Apesar
da proliferação legislativa inflacionária, a que se tem assistido, desde há
vários anos, no domínio do direito da saúde; a estabilidade, no tempo, de
muitas leis, decretos-lei, portarias, despachos, regras e regulamentos normativos,
constitui um facto observável na realidade do direito objectivo. Cada estado de
direito, cada comunidade politicamente organizada, tem a sua própria cultura
jurídica, a sua própria tradição normativa expressa na lei porém, existe uma
significativa diferença entre governar, no domínio da saúde, através do direito
consuetudinário, ou da legislação avulsa, em contraposição com a codificação
normativa e sistematizada numa legislação estabilizada por um código, ou seja:
o código do direito da saúde. A história dos códigos legislativos, e
sistematizados, nos ordenamentos jurídicos dos estados republicanos, de cariz
liberal, mais ou menos acentuado, remonta à queda do feudalismo com ascensão da
burguesia ao poder, mais especificamente ao período napoleónico com a
instituição do código civil que revolucionou o tecnicismo legislativo próprio
da era moderna. Há imensas compilações legislativas porém, um código não é uma
simples compilação, um código é um diploma legal que sistematiza as normas
jurídicas de uma determinada área, ou ramo do direito, do ordenamento jurídico.
Quando os valores sociais e relações jurídicas significativas, relevantes, para
a tutela pelo estado de direito, exibem uma variabilidade muito acentuada, pois
justifica-se uma regulamentação legislativa avulsa, no sentido de acompanhar a
respectiva mutabilidade da ordem jurídico-social, porém, no caso da saúde,
tanto o valor a proteger, como as inerentes relações jurídicas têm, ao longo do
tempo, manifestado uma significativa estabilidade, assim, é decididamente
defensável a codificação normativa, com força de lei, no domínio da saúde.

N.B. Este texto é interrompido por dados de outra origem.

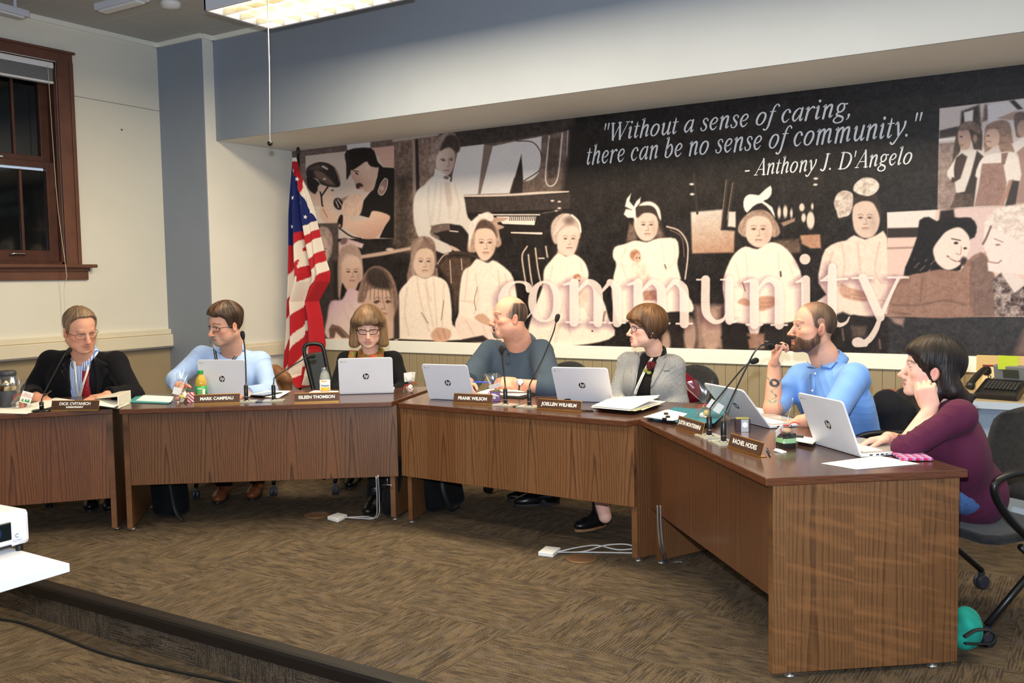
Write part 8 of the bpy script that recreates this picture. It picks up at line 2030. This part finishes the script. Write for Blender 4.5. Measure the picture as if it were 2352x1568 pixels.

Vários actores e profissionais, de algum modo, envolvidos na prestação dos
cuidados de saúde, têm a sua actividade regulamentada pelas ordens
profissionais, com os respectivos códigos deontológicos e estatutos
disciplinares, os restantes agentes, prestadores e utentes, também obedecem a
uma regulamentação jurídica própria e pertinente, assim, a codificação
sistematizada das leis e normas jurídicas iria satisfazer e facilitar o
trabalho a todas as entidades envolvidas, prestadores, utentes e inclusivamente
aos juristas e profissionais do foro quando, qualquer querela conflitual tornasse
necessário o recurso aos tribunais.
Paradoxalmente, o legislador
não simplifica a regulamentação da vida em comunidade, parece que, apenas para
mostrar actividade, produz leis em quantidade inflacionada, exageradamente excessiva; por exemplo, não se
compreende tantos códigos de processo: cível, penal, administrativo, trabalho
etc. quando os tribunais funcionam todos de modo muito semelhante, um só código
seria bastante, suficiente e adequado; também no domínio da fiscalidade há
excesso de códigos: IRS, IRC, IVA etc. quando tudo poderia ser simplificado,
mas, pior ainda, a proliferação legislativa avulsa no ramo da saúde, torna tudo
ainda mais complicado; depois, o ordenamento jurídico português que contempla
mais do que duas dezenas de códigos; submete alguns destes a alterações,
"de aperfeiçoamento", tão frequentes, que mais parecem leis avulsas; ora,
no ramo da saúde, há leis avulsas, como por exemplo, entre várias outras normas
jurídicas, a lei de bases da saúde, que raramente são mexidas; é neste sentido
que se torna, de todo, defensável a sistematização da codificação jurídica na
produção do código do direito da saúde.